-- Stored data start --

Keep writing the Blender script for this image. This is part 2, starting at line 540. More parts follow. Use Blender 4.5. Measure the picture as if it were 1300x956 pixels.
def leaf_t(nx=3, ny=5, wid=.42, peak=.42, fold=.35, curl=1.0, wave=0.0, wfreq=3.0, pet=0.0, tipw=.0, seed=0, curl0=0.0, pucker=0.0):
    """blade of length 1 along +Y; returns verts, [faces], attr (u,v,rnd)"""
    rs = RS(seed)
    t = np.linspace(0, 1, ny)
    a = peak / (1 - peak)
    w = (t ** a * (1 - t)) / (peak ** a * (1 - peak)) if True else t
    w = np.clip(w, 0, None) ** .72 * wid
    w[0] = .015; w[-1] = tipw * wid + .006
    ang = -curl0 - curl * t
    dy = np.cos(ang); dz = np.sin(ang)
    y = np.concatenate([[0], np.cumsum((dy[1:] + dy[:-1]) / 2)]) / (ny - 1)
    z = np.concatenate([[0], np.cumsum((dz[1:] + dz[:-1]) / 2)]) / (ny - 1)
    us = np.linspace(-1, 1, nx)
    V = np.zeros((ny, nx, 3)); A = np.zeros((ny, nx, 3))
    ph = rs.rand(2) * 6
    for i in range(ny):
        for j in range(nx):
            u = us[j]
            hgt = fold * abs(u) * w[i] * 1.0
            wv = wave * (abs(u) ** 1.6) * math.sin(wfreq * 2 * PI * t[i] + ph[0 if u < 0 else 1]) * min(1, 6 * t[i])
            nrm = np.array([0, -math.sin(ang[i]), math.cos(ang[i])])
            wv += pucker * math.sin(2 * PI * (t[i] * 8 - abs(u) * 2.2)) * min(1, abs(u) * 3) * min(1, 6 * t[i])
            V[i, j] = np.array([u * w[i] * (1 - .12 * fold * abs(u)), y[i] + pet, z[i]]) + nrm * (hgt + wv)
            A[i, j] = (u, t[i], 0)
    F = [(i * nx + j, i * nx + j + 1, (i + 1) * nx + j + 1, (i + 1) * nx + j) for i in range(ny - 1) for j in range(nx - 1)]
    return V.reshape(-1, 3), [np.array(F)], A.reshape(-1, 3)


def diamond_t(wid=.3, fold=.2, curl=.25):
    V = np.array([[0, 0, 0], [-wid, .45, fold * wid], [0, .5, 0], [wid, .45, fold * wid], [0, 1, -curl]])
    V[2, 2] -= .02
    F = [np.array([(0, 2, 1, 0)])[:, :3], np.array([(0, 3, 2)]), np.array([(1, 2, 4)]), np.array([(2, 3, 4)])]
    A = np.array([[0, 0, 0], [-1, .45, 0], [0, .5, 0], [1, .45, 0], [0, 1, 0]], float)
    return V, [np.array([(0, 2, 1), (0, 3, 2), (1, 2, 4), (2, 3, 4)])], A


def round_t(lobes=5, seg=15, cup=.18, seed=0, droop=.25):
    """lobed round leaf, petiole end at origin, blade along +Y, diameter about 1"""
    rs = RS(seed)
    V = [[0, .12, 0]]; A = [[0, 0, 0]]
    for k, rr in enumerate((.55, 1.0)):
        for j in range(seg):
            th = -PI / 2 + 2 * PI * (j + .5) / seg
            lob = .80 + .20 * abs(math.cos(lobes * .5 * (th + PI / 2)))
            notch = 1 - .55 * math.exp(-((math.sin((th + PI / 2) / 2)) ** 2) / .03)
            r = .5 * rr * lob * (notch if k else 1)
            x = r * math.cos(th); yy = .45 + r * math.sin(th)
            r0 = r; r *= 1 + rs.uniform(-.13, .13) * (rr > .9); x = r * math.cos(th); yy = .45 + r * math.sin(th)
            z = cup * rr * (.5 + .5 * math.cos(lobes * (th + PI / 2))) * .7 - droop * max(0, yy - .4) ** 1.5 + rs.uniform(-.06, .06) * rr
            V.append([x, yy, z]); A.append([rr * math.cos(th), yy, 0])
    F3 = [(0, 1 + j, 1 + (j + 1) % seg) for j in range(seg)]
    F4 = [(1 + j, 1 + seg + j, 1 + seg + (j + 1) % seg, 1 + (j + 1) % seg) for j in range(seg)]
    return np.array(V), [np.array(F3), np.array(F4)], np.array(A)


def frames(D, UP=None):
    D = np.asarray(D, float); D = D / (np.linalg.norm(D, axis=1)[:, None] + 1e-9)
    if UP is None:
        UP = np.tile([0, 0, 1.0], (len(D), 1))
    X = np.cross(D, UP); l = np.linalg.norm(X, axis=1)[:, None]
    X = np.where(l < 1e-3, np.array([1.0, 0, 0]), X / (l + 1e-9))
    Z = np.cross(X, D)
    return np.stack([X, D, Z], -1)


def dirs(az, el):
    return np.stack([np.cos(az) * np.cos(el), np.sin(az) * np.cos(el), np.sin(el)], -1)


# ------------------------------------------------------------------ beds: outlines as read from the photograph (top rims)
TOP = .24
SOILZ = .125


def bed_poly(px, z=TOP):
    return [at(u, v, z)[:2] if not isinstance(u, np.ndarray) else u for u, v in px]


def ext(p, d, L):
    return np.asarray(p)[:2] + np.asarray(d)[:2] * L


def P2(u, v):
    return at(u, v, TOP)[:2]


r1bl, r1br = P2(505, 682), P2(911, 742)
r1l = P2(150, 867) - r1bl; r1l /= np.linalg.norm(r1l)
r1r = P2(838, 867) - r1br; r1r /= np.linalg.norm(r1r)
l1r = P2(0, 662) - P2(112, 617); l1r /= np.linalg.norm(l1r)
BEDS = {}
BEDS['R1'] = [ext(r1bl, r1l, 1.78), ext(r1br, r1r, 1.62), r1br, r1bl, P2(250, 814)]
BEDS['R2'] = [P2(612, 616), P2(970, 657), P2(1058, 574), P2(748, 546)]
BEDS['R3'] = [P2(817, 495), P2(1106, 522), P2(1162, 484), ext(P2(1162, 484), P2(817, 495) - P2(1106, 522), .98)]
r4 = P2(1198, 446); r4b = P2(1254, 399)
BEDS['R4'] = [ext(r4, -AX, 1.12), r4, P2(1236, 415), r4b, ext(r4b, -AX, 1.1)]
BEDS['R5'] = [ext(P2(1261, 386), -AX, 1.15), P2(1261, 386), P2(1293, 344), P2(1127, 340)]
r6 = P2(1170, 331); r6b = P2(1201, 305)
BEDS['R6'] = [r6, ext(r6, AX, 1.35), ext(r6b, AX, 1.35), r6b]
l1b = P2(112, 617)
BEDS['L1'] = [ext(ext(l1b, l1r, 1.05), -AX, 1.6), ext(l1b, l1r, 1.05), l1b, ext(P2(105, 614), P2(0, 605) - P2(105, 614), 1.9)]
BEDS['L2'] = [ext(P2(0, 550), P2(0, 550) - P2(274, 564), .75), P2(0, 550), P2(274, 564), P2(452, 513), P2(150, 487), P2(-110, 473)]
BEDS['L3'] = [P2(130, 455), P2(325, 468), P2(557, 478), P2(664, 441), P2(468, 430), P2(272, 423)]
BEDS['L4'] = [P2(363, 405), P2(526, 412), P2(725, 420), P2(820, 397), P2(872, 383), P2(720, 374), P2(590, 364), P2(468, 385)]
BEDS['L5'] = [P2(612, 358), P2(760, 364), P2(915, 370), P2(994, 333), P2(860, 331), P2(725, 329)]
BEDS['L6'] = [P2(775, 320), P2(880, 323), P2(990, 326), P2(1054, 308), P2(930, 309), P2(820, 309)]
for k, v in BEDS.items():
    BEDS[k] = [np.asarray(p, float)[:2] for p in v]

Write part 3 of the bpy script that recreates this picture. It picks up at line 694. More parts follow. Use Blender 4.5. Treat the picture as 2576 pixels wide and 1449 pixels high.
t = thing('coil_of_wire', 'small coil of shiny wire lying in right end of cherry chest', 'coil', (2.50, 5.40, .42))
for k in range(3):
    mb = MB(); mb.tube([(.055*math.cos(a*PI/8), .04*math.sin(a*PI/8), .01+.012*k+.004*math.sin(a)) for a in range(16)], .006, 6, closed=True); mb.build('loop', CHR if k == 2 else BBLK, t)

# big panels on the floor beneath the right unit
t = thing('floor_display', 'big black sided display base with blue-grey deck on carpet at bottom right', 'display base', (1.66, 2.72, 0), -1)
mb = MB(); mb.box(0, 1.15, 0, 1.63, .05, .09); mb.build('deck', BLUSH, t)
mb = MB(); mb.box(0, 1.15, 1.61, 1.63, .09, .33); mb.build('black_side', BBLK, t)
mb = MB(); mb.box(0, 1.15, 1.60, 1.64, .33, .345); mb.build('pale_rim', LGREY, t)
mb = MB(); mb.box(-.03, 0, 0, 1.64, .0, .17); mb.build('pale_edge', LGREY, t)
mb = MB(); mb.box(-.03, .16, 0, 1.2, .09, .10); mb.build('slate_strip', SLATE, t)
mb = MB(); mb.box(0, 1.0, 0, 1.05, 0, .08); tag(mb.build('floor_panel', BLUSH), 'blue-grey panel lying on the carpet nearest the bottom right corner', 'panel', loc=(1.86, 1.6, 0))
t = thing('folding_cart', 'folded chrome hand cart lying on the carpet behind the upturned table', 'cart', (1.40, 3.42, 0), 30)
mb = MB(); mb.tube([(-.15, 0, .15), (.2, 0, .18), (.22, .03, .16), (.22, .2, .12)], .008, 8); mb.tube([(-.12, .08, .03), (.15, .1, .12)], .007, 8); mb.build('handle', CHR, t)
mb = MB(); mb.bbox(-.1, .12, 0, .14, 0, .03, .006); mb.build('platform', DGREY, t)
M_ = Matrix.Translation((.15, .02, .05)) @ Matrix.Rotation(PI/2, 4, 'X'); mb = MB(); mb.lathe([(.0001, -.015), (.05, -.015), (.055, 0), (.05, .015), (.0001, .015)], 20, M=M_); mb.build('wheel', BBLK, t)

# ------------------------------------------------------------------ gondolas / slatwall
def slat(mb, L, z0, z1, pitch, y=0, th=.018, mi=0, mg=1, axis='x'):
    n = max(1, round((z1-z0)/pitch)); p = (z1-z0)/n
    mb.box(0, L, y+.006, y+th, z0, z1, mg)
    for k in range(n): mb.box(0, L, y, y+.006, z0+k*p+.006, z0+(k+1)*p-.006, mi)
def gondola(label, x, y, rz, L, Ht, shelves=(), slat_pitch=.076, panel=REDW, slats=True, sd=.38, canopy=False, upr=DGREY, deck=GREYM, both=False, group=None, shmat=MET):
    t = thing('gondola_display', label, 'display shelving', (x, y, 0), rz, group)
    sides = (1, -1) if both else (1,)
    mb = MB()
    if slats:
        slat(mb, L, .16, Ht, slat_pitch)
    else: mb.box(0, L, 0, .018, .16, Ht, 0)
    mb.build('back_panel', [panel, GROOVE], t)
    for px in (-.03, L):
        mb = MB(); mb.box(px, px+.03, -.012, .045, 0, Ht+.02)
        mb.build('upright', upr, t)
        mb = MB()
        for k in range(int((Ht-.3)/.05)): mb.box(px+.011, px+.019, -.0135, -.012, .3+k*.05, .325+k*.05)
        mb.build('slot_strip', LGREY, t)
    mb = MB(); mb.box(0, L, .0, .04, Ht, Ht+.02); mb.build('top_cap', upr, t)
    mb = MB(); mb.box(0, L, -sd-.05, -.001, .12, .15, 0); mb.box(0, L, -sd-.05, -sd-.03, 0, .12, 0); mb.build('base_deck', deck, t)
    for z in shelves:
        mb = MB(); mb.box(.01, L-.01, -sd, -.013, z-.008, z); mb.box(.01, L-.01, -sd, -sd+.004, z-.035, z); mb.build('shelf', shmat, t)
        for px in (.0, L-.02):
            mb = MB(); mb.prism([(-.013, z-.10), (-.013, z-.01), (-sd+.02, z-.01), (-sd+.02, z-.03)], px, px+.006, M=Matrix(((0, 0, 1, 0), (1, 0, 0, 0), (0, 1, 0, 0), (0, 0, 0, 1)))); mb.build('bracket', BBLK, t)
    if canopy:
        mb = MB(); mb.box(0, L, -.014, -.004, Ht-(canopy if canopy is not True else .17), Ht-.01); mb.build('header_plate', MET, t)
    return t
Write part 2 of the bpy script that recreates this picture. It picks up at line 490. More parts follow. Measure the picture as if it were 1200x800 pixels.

-- Stored data end --

Everything from the first line above up to and including the line that contains "return V.reshape(-1, 3), [np.array(F)], A.reshape(-1, 3)" should be printed exactly; please print only that.

Keep writing the Blender script for this image. This is part 2, starting at line 540. More parts follow. Use Blender 4.5. Measure the picture as if it were 1300x956 pixels.
def leaf_t(nx=3, ny=5, wid=.42, peak=.42, fold=.35, curl=1.0, wave=0.0, wfreq=3.0, pet=0.0, tipw=.0, seed=0, curl0=0.0, pucker=0.0):
    """blade of length 1 along +Y; returns verts, [faces], attr (u,v,rnd)"""
    rs = RS(seed)
    t = np.linspace(0, 1, ny)
    a = peak / (1 - peak)
    w = (t ** a * (1 - t)) / (peak ** a * (1 - peak)) if True else t
    w = np.clip(w, 0, None) ** .72 * wid
    w[0] = .015; w[-1] = tipw * wid + .006
    ang = -curl0 - curl * t
    dy = np.cos(ang); dz = np.sin(ang)
    y = np.concatenate([[0], np.cumsum((dy[1:] + dy[:-1]) / 2)]) / (ny - 1)
    z = np.concatenate([[0], np.cumsum((dz[1:] + dz[:-1]) / 2)]) / (ny - 1)
    us = np.linspace(-1, 1, nx)
    V = np.zeros((ny, nx, 3)); A = np.zeros((ny, nx, 3))
    ph = rs.rand(2) * 6
    for i in range(ny):
        for j in range(nx):
            u = us[j]
            hgt = fold * abs(u) * w[i] * 1.0
            wv = wave * (abs(u) ** 1.6) * math.sin(wfreq * 2 * PI * t[i] + ph[0 if u < 0 else 1]) * min(1, 6 * t[i])
            nrm = np.array([0, -math.sin(ang[i]), math.cos(ang[i])])
            wv += pucker * math.sin(2 * PI * (t[i] * 8 - abs(u) * 2.2)) * min(1, abs(u) * 3) * min(1, 6 * t[i])
            V[i, j] = np.array([u * w[i] * (1 - .12 * fold * abs(u)), y[i] + pet, z[i]]) + nrm * (hgt + wv)
            A[i, j] = (u, t[i], 0)
    F = [(i * nx + j, i * nx + j + 1, (i + 1) * nx + j + 1, (i + 1) * nx + j) for i in range(ny - 1) for j in range(nx - 1)]
    return V.reshape(-1, 3), [np.array(F)], A.reshape(-1, 3)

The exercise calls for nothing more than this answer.